▶ [Dataset excerpt]
================
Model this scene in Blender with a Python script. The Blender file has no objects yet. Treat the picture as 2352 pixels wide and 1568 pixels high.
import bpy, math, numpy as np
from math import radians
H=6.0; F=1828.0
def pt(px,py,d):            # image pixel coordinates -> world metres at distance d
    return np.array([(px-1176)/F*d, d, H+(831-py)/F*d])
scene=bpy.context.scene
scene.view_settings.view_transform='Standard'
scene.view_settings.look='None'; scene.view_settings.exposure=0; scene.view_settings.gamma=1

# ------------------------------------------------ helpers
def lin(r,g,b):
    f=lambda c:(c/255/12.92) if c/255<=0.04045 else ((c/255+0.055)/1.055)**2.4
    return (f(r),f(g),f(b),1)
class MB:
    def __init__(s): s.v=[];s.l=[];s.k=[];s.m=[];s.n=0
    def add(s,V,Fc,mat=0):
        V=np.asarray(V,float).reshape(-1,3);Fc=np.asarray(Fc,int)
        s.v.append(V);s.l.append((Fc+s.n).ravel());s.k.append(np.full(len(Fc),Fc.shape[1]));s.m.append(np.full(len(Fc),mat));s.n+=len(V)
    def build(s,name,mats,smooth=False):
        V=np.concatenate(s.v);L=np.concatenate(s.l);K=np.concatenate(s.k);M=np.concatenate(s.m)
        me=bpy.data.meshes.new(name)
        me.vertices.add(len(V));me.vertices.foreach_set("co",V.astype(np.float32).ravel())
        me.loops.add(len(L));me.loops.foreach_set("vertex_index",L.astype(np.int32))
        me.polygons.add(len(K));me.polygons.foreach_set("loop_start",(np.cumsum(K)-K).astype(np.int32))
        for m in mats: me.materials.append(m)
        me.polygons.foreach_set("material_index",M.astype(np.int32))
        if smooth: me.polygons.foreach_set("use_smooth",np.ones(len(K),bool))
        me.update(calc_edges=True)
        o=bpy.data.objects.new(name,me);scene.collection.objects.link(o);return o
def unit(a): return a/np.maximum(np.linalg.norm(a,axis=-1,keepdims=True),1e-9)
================
Copy out the material word for word and line for line.

▶ [Correct result]
Model this scene in Blender with a Python script. The Blender file has no objects yet. Treat the picture as 2352 pixels wide and 1568 pixels high.
import bpy, math, numpy as np
from math import radians
H=6.0; F=1828.0
def pt(px,py,d):            # image pixel coordinates -> world metres at distance d
    return np.array([(px-1176)/F*d, d, H+(831-py)/F*d])
scene=bpy.context.scene
scene.view_settings.view_transform='Standard'
scene.view_settings.look='None'; scene.view_settings.exposure=0; scene.view_settings.gamma=1

# ------------------------------------------------ helpers
def lin(r,g,b):
    f=lambda c:(c/255/12.92) if c/255<=0.04045 else ((c/255+0.055)/1.055)**2.4
    return (f(r),f(g),f(b),1)
class MB:
    def __init__(s): s.v=[];s.l=[];s.k=[];s.m=[];s.n=0
    def add(s,V,Fc,mat=0):
        V=np.asarray(V,float).reshape(-1,3);Fc=np.asarray(Fc,int)
        s.v.append(V);s.l.append((Fc+s.n).ravel());s.k.append(np.full(len(Fc),Fc.shape[1]));s.m.append(np.full(len(Fc),mat));s.n+=len(V)
    def build(s,name,mats,smooth=False):
        V=np.concatenate(s.v);L=np.concatenate(s.l);K=np.concatenate(s.k);M=np.concatenate(s.m)
        me=bpy.data.meshes.new(name)
        me.vertices.add(len(V));me.vertices.foreach_set("co",V.astype(np.float32).ravel())
        me.loops.add(len(L));me.loops.foreach_set("vertex_index",L.astype(np.int32))
        me.polygons.add(len(K));me.polygons.foreach_set("loop_start",(np.cumsum(K)-K).astype(np.int32))
        for m in mats: me.materials.append(m)
        me.polygons.foreach_set("material_index",M.astype(np.int32))
        if smooth: me.polygons.foreach_set("use_smooth",np.ones(len(K),bool))
        me.update(calc_edges=True)
        o=bpy.data.objects.new(name,me);scene.collection.objects.link(o);return o
def unit(a): return a/np.maximum(np.linalg.norm(a,axis=-1,keepdims=True),1e-9)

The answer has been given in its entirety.